The plan quickly began to change when a certain 3 yr old became recalcitrant because (a) the hike was up a hill, and (b) she wanted to be at a playground.  In her defense, the hill was pretty steep.


She was more cheerful further up the hill when she got to look at an interesting plant with Sophia.


At this point most of the kids were pretty tired.  We decided that reaching this wooden bench at a fork in the road was a good stopping point to have snacks and turn around.  I think we made it between 1 and 2 km up the hill.


The recalcitrant 3 yr old walked for a little way right when we turned around.


She hitched a ride for most of the way.  Which meant we were able to stay together a bit better as a group.

I forgave her recalcitrance when we encountered this dead beetle and she exclaimed "Daddy, it doesn't have batteries!"




Then, on seeing this slug, she said that "It's moving because it has batteries."

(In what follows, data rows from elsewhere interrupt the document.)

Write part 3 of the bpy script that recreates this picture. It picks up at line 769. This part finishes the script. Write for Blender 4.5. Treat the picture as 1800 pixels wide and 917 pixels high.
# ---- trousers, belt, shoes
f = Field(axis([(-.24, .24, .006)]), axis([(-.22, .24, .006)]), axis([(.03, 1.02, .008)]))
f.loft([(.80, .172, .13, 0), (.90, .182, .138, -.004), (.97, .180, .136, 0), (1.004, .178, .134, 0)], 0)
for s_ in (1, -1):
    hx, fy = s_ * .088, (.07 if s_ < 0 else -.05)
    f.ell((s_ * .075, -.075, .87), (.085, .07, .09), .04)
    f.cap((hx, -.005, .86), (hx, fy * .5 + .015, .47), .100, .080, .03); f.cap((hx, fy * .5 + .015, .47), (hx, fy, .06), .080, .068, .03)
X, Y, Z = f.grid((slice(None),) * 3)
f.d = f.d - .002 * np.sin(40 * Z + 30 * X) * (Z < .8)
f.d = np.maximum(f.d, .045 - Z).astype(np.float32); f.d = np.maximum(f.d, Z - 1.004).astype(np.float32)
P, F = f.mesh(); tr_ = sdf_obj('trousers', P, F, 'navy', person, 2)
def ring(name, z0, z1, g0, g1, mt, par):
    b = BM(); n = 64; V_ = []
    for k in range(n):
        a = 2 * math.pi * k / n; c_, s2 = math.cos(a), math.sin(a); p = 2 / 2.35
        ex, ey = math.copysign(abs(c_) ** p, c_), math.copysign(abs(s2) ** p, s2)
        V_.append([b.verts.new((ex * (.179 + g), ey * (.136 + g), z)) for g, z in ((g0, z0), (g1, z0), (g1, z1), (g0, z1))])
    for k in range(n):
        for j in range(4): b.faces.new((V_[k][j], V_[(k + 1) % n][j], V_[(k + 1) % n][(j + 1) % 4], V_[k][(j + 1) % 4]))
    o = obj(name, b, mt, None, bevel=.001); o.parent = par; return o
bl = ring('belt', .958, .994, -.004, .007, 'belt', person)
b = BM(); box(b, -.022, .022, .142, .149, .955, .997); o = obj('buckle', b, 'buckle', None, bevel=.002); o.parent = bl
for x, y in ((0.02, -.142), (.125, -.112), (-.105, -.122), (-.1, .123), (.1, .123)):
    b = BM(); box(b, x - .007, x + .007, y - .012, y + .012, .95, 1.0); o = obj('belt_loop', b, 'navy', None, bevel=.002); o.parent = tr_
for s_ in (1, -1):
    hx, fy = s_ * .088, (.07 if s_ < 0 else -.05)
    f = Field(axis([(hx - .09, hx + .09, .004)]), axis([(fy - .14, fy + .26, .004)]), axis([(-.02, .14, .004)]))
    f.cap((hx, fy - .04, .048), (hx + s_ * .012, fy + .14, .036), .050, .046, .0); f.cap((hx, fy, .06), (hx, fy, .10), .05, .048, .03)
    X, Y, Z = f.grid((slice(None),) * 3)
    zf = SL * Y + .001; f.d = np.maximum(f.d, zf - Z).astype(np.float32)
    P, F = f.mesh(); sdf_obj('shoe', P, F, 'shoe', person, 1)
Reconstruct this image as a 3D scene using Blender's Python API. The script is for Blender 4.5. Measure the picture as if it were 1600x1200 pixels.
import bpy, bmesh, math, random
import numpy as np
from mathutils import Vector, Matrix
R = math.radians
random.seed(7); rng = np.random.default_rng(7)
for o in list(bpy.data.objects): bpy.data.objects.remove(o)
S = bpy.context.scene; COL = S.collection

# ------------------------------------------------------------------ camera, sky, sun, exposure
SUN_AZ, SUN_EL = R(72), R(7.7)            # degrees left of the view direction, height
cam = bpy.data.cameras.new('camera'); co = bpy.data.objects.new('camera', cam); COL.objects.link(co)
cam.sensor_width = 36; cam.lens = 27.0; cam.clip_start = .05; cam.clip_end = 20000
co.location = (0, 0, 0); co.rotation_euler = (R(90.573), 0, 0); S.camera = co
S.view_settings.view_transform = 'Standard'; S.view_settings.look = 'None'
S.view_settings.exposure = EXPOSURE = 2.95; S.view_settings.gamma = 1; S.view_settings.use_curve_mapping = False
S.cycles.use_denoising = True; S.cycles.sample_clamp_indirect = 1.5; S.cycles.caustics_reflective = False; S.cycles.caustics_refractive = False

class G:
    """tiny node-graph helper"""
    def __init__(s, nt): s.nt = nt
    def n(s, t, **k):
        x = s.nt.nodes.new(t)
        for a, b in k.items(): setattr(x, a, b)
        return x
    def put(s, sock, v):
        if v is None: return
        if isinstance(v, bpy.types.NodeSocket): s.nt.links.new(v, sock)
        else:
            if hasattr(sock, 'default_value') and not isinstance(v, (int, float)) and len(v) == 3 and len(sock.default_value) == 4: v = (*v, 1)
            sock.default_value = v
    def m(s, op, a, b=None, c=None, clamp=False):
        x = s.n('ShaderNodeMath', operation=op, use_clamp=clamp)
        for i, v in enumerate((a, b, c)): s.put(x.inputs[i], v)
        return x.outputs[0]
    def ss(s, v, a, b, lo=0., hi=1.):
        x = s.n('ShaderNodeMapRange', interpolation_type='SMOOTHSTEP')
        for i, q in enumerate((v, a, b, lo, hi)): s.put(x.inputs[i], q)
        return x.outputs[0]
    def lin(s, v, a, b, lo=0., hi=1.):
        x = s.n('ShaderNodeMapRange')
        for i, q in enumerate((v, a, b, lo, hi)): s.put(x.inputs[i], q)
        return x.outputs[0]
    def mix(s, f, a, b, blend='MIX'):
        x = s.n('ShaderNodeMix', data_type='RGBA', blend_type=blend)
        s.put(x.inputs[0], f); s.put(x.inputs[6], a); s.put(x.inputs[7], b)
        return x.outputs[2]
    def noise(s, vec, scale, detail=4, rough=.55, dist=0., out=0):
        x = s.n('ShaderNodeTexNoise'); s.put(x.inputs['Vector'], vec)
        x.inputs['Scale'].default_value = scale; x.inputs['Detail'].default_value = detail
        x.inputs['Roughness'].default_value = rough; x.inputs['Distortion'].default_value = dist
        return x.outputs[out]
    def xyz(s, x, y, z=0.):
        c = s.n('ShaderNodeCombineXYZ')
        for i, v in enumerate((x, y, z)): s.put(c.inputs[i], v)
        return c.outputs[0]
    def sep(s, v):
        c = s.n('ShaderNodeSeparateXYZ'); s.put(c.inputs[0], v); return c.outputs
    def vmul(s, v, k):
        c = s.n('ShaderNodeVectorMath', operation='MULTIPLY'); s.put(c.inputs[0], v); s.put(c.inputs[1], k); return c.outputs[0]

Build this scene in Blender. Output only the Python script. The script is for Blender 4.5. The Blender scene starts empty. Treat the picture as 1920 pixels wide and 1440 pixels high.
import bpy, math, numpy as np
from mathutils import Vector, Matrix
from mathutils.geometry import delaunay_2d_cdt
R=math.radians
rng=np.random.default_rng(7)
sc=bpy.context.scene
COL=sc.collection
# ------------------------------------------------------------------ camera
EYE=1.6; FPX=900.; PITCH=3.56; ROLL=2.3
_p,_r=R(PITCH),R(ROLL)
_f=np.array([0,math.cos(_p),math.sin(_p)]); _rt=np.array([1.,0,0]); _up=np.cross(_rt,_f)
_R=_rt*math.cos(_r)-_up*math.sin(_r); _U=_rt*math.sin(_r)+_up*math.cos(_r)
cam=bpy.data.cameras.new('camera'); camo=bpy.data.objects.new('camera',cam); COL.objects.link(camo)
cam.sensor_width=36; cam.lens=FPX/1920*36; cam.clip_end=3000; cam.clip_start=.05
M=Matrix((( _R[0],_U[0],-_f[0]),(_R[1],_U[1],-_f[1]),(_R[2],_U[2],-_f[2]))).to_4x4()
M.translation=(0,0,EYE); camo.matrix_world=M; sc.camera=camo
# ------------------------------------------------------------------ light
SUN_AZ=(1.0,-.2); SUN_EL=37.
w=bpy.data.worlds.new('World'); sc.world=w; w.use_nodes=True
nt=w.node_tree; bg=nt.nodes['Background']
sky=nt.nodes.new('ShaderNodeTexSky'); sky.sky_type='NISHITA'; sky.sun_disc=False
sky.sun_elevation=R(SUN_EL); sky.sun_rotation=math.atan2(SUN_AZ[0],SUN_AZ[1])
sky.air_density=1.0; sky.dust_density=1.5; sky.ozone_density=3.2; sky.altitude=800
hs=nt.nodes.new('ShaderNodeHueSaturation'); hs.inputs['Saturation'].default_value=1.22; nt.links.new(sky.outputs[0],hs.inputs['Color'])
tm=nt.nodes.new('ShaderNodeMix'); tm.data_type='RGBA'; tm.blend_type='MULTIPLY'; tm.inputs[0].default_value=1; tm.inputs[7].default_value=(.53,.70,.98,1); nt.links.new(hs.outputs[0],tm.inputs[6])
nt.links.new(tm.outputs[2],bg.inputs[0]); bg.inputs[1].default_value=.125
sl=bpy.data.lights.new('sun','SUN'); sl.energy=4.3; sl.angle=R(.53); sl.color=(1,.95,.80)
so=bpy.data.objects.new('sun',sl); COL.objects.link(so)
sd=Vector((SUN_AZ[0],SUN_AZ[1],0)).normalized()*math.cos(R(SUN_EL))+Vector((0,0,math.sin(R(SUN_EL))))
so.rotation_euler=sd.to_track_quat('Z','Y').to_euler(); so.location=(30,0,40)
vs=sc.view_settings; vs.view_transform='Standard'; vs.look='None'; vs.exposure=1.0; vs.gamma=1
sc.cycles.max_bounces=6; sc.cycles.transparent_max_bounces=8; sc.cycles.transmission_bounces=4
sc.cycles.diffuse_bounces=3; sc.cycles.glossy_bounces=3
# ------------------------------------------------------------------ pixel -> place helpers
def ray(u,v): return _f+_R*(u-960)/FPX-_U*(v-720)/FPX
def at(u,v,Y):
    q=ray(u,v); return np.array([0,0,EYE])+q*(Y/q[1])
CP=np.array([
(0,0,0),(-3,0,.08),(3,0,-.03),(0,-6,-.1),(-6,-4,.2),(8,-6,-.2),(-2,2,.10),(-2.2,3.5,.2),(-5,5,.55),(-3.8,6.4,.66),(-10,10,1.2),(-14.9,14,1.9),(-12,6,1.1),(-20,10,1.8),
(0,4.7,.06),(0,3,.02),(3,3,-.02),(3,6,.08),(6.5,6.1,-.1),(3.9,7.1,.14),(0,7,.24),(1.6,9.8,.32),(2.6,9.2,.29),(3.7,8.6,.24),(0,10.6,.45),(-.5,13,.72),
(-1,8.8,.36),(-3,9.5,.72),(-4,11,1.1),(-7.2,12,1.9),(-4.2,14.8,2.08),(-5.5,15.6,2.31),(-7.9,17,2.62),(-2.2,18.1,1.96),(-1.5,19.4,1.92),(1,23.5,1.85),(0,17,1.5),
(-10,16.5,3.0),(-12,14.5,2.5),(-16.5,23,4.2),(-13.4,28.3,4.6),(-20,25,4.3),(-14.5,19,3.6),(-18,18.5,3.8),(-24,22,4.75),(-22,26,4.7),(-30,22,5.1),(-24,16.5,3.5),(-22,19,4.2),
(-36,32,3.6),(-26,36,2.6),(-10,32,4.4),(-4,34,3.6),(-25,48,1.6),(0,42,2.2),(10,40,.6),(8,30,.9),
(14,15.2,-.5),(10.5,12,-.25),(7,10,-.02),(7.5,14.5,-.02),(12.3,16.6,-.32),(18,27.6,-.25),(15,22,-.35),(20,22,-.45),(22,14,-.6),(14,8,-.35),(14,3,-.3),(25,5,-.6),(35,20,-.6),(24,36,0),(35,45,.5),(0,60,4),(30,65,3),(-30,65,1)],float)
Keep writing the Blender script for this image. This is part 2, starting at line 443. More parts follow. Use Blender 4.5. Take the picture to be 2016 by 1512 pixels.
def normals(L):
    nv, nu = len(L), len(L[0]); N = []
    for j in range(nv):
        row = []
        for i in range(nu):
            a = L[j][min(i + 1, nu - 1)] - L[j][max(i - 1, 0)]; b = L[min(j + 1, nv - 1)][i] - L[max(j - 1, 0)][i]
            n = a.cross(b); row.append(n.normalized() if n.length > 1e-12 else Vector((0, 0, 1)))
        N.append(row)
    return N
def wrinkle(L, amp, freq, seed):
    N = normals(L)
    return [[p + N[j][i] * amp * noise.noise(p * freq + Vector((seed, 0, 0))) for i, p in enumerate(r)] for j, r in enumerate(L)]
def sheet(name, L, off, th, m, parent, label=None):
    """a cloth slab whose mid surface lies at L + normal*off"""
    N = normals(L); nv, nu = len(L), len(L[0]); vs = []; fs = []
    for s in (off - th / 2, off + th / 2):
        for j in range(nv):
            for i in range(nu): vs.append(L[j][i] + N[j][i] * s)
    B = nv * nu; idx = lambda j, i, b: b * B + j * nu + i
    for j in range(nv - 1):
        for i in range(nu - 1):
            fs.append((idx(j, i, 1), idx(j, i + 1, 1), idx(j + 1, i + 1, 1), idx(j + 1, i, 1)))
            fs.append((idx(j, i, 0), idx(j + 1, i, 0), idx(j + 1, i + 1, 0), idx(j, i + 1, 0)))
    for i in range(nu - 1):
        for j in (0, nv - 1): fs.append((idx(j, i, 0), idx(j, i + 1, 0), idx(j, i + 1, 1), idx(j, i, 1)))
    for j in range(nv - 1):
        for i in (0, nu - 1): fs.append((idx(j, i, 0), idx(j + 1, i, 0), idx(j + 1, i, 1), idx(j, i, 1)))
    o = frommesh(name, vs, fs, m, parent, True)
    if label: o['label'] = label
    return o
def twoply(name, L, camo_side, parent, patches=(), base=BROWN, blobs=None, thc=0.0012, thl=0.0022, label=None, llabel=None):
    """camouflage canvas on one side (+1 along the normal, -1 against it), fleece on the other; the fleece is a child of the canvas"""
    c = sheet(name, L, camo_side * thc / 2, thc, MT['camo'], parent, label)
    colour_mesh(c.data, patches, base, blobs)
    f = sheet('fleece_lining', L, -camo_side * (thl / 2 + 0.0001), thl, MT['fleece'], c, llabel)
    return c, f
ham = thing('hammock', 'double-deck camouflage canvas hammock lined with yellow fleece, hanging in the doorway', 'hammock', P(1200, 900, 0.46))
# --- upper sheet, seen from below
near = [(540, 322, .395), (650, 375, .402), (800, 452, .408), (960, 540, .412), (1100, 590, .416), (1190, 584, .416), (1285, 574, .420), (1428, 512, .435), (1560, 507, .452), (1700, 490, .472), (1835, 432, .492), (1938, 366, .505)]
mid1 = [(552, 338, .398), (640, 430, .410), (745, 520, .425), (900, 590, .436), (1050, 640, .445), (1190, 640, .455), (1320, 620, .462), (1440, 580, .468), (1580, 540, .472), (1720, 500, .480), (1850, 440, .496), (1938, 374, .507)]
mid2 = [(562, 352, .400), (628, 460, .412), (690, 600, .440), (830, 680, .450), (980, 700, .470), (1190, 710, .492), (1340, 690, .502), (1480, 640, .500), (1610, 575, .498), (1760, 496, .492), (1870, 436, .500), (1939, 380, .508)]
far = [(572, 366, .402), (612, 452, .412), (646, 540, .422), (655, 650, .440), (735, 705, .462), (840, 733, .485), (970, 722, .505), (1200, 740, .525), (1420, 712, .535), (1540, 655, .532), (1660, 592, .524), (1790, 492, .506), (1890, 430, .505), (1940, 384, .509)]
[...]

We spent Tuesday exploring more of the Bad Boll village.  One highlight was visiting the local butcher.  The varieties of meat, and in particular the varieties of sausage, that we had with Claudia and Winfried was impressive.  Seeing the even greater variety available from the butcher was downright mind-boggling.  We got to take this picture because he was as excited about having Americans visit his shop as we were to visit.


The other highlight was finding several streets all named after composers.  The girls have learned most of what they know about these composers from a CD series called Beethoven's Wig.  If you enjoy satirical music, check out this version of Beethoven's Moonlight Sonata (it's what we were watching before we flew to Germany).






More than a few tears were shed amongst both sets of children when we said goodbye at the airport.  We told them we were happy for the friendship that formed enough during our four days in Germany for the goodbye to be sad, even if we weren't happy that they were crying.



It was raining heavily in Stuttgart when we boarded the plane.  Then the plane climbed through the clouds and treated us to a lovely sunset for our 90 minute flight back to Birmingham.